On Friday morning, Allison Schachter of Vanderbilt University shared her research on a number of women writers who worked in a global Jewish context in the 20th century. Through her speech, I learned about the experience of isolation shared by many of these women writers—something that was elucidated in the writings of Debora Vogel, who lived between 1902 and 1942. According to Professor Schachter, Vogel was born in Galicia and educated in a number of languages, including Polish, German, Hebrew, and Yiddish. Her work bounced between these languages while also bouncing between styles of writing: while she began as a Hebrew poet, Vogel later published a number of “prose montages” in Yiddish.
In our class, we have explored a variety of short stories and essays from a vast range of languages. I have read all of them in English; many are translated editions. Something that became clear to me after learning about Debora Vogel’s writing is that the language in which an artist chooses to write is a significant choice—it denotes culture, indicates personal history; language means something. When Vogel wrote in Hebrew, she was largely dismissed as a “Hebrew nationalist,” because she was Jewish. When writing in Yiddish, Vogel’s work was widely ignored; Yiddish was a language for women, for feminine men—not for real writers. But Vogel herself saw Yiddish as an international Jewish language, which is an incredibly powerful idea. Language, most of the time, is regional, meaning that distance is often a barrier in communication, even in a modern world where mail moves quickly and people can travel the globe in fewer than eighty days. Yiddish was a solution to that problem in the 20th century, existing as the universal solvent for whatever might stand in the way of international Jewish communication and connection.
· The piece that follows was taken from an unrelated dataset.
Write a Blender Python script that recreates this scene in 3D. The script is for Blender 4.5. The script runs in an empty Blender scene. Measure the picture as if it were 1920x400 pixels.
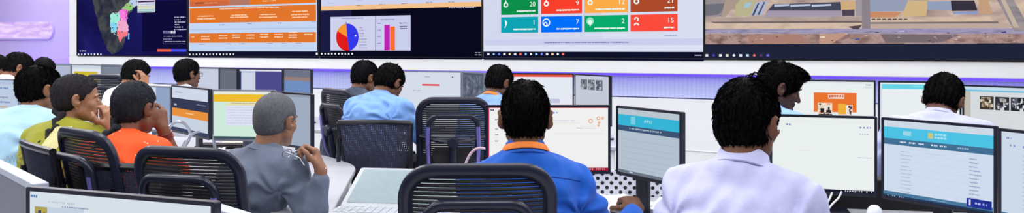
import bpy, math, random
import numpy as np
from mathutils import Vector, Matrix, Euler
from mathutils.bvhtree import BVHTree
R = math.radians
random.seed(7); RNG = np.random.RandomState(5)
SC = bpy.context.scene
COL = SC.collection
F_PX, H_CAM, V_HOR, U_MID = 1300.0, 1.45, 92.0, 960.0

def at(u, v, d):                      # pixel of the photograph at depth d -> a point in the room
    return Vector(((u-U_MID)/F_PX*d, d, H_CAM-(v-V_HOR)/F_PX*d))
T_W, D_W = 0.43, 7.5                  # the video wall is the plane  y = D_W - T_W x
def wd(u, d0=D_W):
    return d0/(1+T_W*(u-U_MID)/F_PX)
def wall_at(u, v, d0=D_W):
    return at(u, v, wd(u, d0))

# ------------------------------------------------------------------ materials
def lin(c):
    return tuple((x/12.92 if x <= .04045 else ((x+.055)/1.055)**2.4) for x in (k/255 for k in c))
MATS = {}
def mat(name, rgb, rough=.5, metal=0., spec=.5, noise=.08, nscale=40, bump=0., bscale=200, emit=None, estr=1., sheen=0., coat=0.):
    if name in MATS: return MATS[name]
    m = bpy.data.materials.new(name); m.use_nodes = True
    nt = m.node_tree; b = nt.nodes['Principled BSDF']
    col = lin(rgb)
    b.inputs['Roughness'].default_value = rough
    b.inputs['Metallic'].default_value = metal
    b.inputs['Specular IOR Level'].default_value = spec
    if sheen: b.inputs['Sheen Weight'].default_value = sheen
    if coat: b.inputs['Coat Weight'].default_value = coat
    tc = nt.nodes.new('ShaderNodeTexCoord')
    n = nt.nodes.new('ShaderNodeTexNoise'); n.inputs['Scale'].default_value = nscale; n.inputs['Detail'].default_value = 3
    nt.links.new(tc.outputs['Object'], n.inputs['Vector'])
    r = nt.nodes.new('ShaderNodeValToRGB')
    r.color_ramp.elements[0].position = .3; r.color_ramp.elements[1].position = .7
    r.color_ramp.elements[0].color = (*[c*(1-noise) for c in col], 1)
    r.color_ramp.elements[1].color = (*[min(1, c*(1+noise)) for c in col], 1)
    nt.links.new(n.outputs['Fac'], r.inputs['Fac']); nt.links.new(r.outputs['Color'], b.inputs['Base Color'])
    if bump:
        n2 = nt.nodes.new('ShaderNodeTexNoise'); n2.inputs['Scale'].default_value = bscale; n2.inputs['Detail'].default_value = 4
        nt.links.new(tc.outputs['Object'], n2.inputs['Vector'])
        bp = nt.nodes.new('ShaderNodeBump'); bp.inputs['Strength'].default_value = bump; bp.inputs['Distance'].default_value = .01
        nt.links.new(n2.outputs['Fac'], bp.inputs['Height']); nt.links.new(bp.outputs['Normal'], b.inputs['Normal'])
    if emit:
        b.inputs['Emission Color'].default_value = (*lin(emit), 1); b.inputs['Emission Strength'].default_value = estr
    MATS[name] = m
    return m
def glow(rgb, k=1.0):
    name = 'screen_glow_%d_%d_%d_%d' % (*rgb, int(k*100))
    if name in MATS: return MATS[name]
    m = bpy.data.materials.new(name); m.use_nodes = True
    nt = m.node_tree; nt.nodes.clear()
    e = nt.nodes.new('ShaderNodeEmission'); o = nt.nodes.new('ShaderNodeOutputMaterial')
    e.inputs['Color'].default_value = (*lin(rgb), 1); e.inputs['Strength'].default_value = k
    nt.links.new(e.outputs[0], o.inputs[0])
    MATS[name] = m
    return m
def glow_noise(name, stops, scale, stretch=(1, 1, 1), detail=6, dist=.5):
    if name in MATS: return MATS[name]
    m = bpy.data.materials.new(name); m.use_nodes = True
    nt = m.node_tree; nt.nodes.clear()
    e = nt.nodes.new('ShaderNodeEmission'); o = nt.nodes.new('ShaderNodeOutputMaterial')
    tc = nt.nodes.new('ShaderNodeTexCoord'); mp = nt.nodes.new('ShaderNodeMapping'); mp.inputs['Scale'].default_value = stretch
    n = nt.nodes.new('ShaderNodeTexNoise'); n.inputs['Scale'].default_value = scale; n.inputs['Detail'].default_value = detail; n.inputs['Distortion'].default_value = dist
    r = nt.nodes.new('ShaderNodeValToRGB')
    el = r.color_ramp.elements
    while len(el) < len(stops): el.new(.5)
    for q, (p, c) in zip(el, stops): q.position = p; q.color = (*lin(c), 1)
    nt.links.new(tc.outputs['Object'], mp.inputs[0]); nt.links.new(mp.outputs[0], n.inputs['Vector'])
    nt.links.new(n.outputs['Fac'], r.inputs[0]); nt.links.new(r.outputs[0], e.inputs[0]); nt.links.new(e.outputs[0], o.inputs[0])
    MATS[name] = m
    return m
def pattern(name, a, b, kind, scale, rough=.7, axis='X', lo=.45, hi=.55, spec=.4, bump=0., turn=0.):
    """wave stripes / dots / fine grid in the object's own coordinates"""
    if name in MATS: return MATS[name]
    m = mat(name, a, rough, spec=spec); nt = m.node_tree; bs = nt.nodes['Principled BSDF']
    tc = nt.nodes.new('ShaderNodeTexCoord')
    if kind == 'wave':
        t = nt.nodes.new('ShaderNodeTexWave'); t.bands_direction = axis; t.inputs['Scale'].default_value = scale; t.inputs['Distortion'].default_value = .6; t.inputs['Detail'].default_value = 1; t.inputs['Detail Scale'].default_value = .3
        out = t.outputs['Fac']
    else:
        t = nt.nodes.new('ShaderNodeTexVoronoi'); t.inputs['Scale'].default_value = scale; t.inputs['Randomness'].default_value = 0. if kind == 'grid' else 1.
        out = t.outputs['Distance']
    mp = nt.nodes.new('ShaderNodeMapping'); mp.inputs['Rotation'].default_value = (0, R(turn), 0); mp.inputs['Scale'].default_value = (1, 0, 1) if turn else (1, 1, 1)
    nt.links.new(tc.outputs['Object'], mp.inputs[0]); nt.links.new(mp.outputs[0], t.inputs['Vector'])
    r = nt.nodes.new('ShaderNodeValToRGB')
    r.color_ramp.elements[0].position = lo; r.color_ramp.elements[1].position = hi
    r.color_ramp.elements[0].color = (*lin(a), 1); r.color_ramp.elements[1].color = (*lin(b), 1)
    nt.links.new(out, r.inputs[0]); nt.links.new(r.outputs[0], bs.inputs['Base Color'])
    if bump:
        bp = nt.nodes.new('ShaderNodeBump'); bp.inputs['Strength'].default_value = bump; bp.inputs['Distance'].default_value = .004
        nt.links.new(out, bp.inputs['Height']); nt.links.new(bp.outputs['Normal'], bs.inputs['Normal'])
    return m

# ------------------------------------------------------------------ mesh collector
class MB:
    def __init__(s): s.v = []; s.f = []; s.m = []; s.T = Matrix.Identity(4)
    def _add(s, vs, fs, mi=0):
        o = len(s.v)
        s.v += [tuple(s.T @ Vector(p)) for p in vs]
        s.f += [tuple(o+i for i in f) for f in fs]; s.m += [mi]*len(fs)
    def box(s, lo, hi, mi=0):
        x0, y0, z0 = lo; x1, y1, z1 = hi
        s._add([(x0,y0,z0),(x1,y0,z0),(x1,y1,z0),(x0,y1,z0),(x0,y0,z1),(x1,y0,z1),(x1,y1,z1),(x0,y1,z1)],
               [(0,3,2,1),(4,5,6,7),(0,1,5,4),(1,2,6,5),(2,3,7,6),(3,0,4,7)], mi)
    def prism(s, pts, d0, d1, plane='xy', mi=0):       # outline extruded along the third axis
        n = len(pts)
        def P(p, d): return {'xy': (p[0], p[1], d), 'xz': (p[0], d, p[1]), 'yz': (d, p[0], p[1])}[plane]
        vs = [P(p, d0) for p in pts] + [P(p, d1) for p in pts]
        fs = [tuple(range(n))[::-1], tuple(range(n, 2*n))] + [(i, (i+1) % n, n+(i+1) % n, n+i) for i in range(n)]
        s._add(vs, fs, mi)
    def ring(s, outer, inner, d0, d1, plane='xz', mi=0):   # frame between two outlines of equal point count
        n = len(outer)
        def P(p, d): return {'xy': (p[0], p[1], d), 'xz': (p[0], d, p[1])}[plane]
        vs = [P(p, d0) for p in outer]+[P(p, d0) for p in inner]+[P(p, d1) for p in outer]+[P(p, d1) for p in inner]
        fs = []
        for i in range(n):
            j = (i+1) % n
            fs += [(i, j, n+j, n+i), (2*n+i, 3*n+i, 3*n+j, 2*n+j), (i, 2*n+i, 2*n+j, j), (n+i, n+j, 3*n+j, 3*n+i)]
        s._add(vs, fs, mi)
    def tube(s, path, r, seg=10, closed=False, mi=0, flat=1.0, up=(0, 0, 1)):
        P = [Vector(p) for p in path]; n = len(P)
        rr = r if isinstance(r, (list, tuple)) else [r]*n
        vs = []; prev = None
        for i in range(n):
            a = P[(i-1) % n] if (closed or i > 0) else P[i]; b = P[(i+1) % n] if (closed or i < n-1) else P[i]
            t = (b-a).normalized()
            if prev is None:
                u = Vector(up)
                if abs(u.dot(t)) > .95: u = Vector((1, 0, 0))
                x = (u - t*u.dot(t)).normalized()
            else:
                x = (prev - t*prev.dot(t)).normalized()
            prev = x; y = t.cross(x)
            for k in range(seg):
                A = 2*math.pi*k/seg
                vs.append(P[i] + x*math.cos(A)*rr[i] + y*math.sin(A)*rr[i]*flat)
        fs = []
        for i in range(n if closed else n-1):
            j = (i+1) % n
            for k in range(seg):
                l = (k+1) % seg
                fs.append((i*seg+k, i*seg+l, j*seg+l, j*seg+k))
        if not closed: fs += [tuple(range(seg))[::-1], tuple((n-1)*seg+k for k in range(seg))]
        s._add(vs, fs, mi)
    def lathe(s, prof, seg=20, mi=0, c=(0, 0, 0)):
        vs = []; n = len(prof)
        for r, z in prof:
            for k in range(seg):
                A = 2*math.pi*k/seg; vs.append((c[0]+r*math.cos(A), c[1]+r*math.sin(A), c[2]+z))
        fs = [(i*seg+k, i*seg+(k+1) % seg, (i+1)*seg+(k+1) % seg, (i+1)*seg+k) for i in range(n-1) for k in range(seg)]
        fs += [tuple(range(seg))[::-1], tuple((n-1)*seg+k for k in range(seg))]
        s._add(vs, fs, mi)
    def ball(s, c, r, seg=14, mi=0):
        r = r if isinstance(r, (list, tuple)) else (r, r, r)
        vs = []; rows = seg//2
        for i in range(rows+1):
            a = math.pi*i/rows
            for k in range(seg):
                A = 2*math.pi*k/seg
                vs.append((c[0]+r[0]*math.sin(a)*math.cos(A), c[1]+r[1]*math.sin(a)*math.sin(A), c[2]-r[2]*math.cos(a)))
        fs = [(i*seg+k, i*seg+(k+1) % seg, (i+1)*seg+(k+1) % seg, (i+1)*seg+k) for i in range(rows) for k in range(seg)]
        s._add(vs, fs, mi)
    def quad(s, a, b, c, d, mi=0): s._add([a, b, c, d], [(0, 1, 2, 3)], mi)
    def build(s, name, mats, parent=None, smooth=False, bevel=0., seg=2, angle=40):
        me = bpy.data.meshes.new(name); me.from_pydata(s.v, [], s.f)
        mats = mats if isinstance(mats, (list, tuple)) else [mats]
        for m in mats: me.materials.append(m)
        if len(mats) > 1: me.polygons.foreach_set('material_index', s.m)
        o = bpy.data.objects.new(name, me); COL.objects.link(o)
        if parent is not None: o.parent = parent
        if smooth:
            me.polygons.foreach_set('use_smooth', [True]*len(s.f))
            me.set_sharp_from_angle(angle=R(angle))
        if bevel:
            bv = o.modifiers.new('bevel', 'BEVEL'); bv.width = bevel; bv.segments = seg; bv.limit_method = 'ANGLE'; bv.angle_limit = R(35)
        return o
def fast_mesh(name, V, Q, mats, parent=None, mi=None):
    me = bpy.data.meshes.new(name)
    me.vertices.add(len(V)); me.vertices.foreach_set('co', np.asarray(V, np.float32).ravel())
    n, k = Q.shape
    me.loops.add(n*k); me.loops.foreach_set('vertex_index', Q.astype(np.int32).ravel())
    me.polygons.add(n); me.polygons.foreach_set('loop_start', np.arange(0, n*k, k, dtype=np.int32))
    me.polygons.foreach_set('use_smooth', np.ones(n, bool))
    for m in mats: me.materials.append(m)
    if mi is not None: me.polygons.foreach_set('material_index', mi.astype(np.int32))
    me.update(calc_edges=True); me.validate()
    o = bpy.data.objects.new(name, me); COL.objects.link(o)
    if parent is not None: o.parent = parent
    return o
def rr(w, h, r, n=6, cx=0, cy=0, rs=None):     # rounded rectangle outline; rs = radii (bl, br, tr, tl)
    rs = rs or (r, r, r, r); out = []
    for k, (sx, sy, a0) in enumerate(((-1, -1, 180), (1, -1, 270), (1, 1, 0), (-1, 1, 90))):
        q = rs[k]; x = cx+sx*(w/2-q); y = cy+sy*(h/2-q)
        for i in range(n+1):
            A = R(a0+90*i/n); out.append((x+q*math.cos(A), y+q*math.sin(A)))
    return out
def tag(o, label, cat, group=None):
    o['label'] = label; o['category'] = cat
    if group: o['group'] = group
    return o
def empty(name, loc, rz=0):
    o = bpy.data.objects.new(name, None); COL.objects.link(o)
    o.location = loc; o.rotation_euler = (0, 0, rz); o.empty_display_size = .1
    return o
def struct(o):
    o['kind'] = 'structure'; return o
def copy_tree(o, parent=None):
    c = o.copy(); COL.objects.link(c)
    if parent is not None: c.parent = parent
    for ch in list(o.children): copy_tree(ch, c)
    return c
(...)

The power of language is remarkably delicate. Using Yiddish to communicate artistic thought across the globe is a remarkable thing, especially for a Jewish people living far and wide in a post-diaspora world. Jewish literature demands an audience; the Jewish people demand literature; Yiddish was, in the 20th century, the tool that would bring Jewish literature around the world to its people. This momentous solution, however, was held captive by misogyny. Women were not credited with the intellectual power that they very much possessed, and Yiddish was associated with women, so the language lost its credit, too. The effects of this are clear in the way that the literary world of the last century refused to acknowledge the value of Vogel’s work. Language is as vulnerable to social marginalization as people are.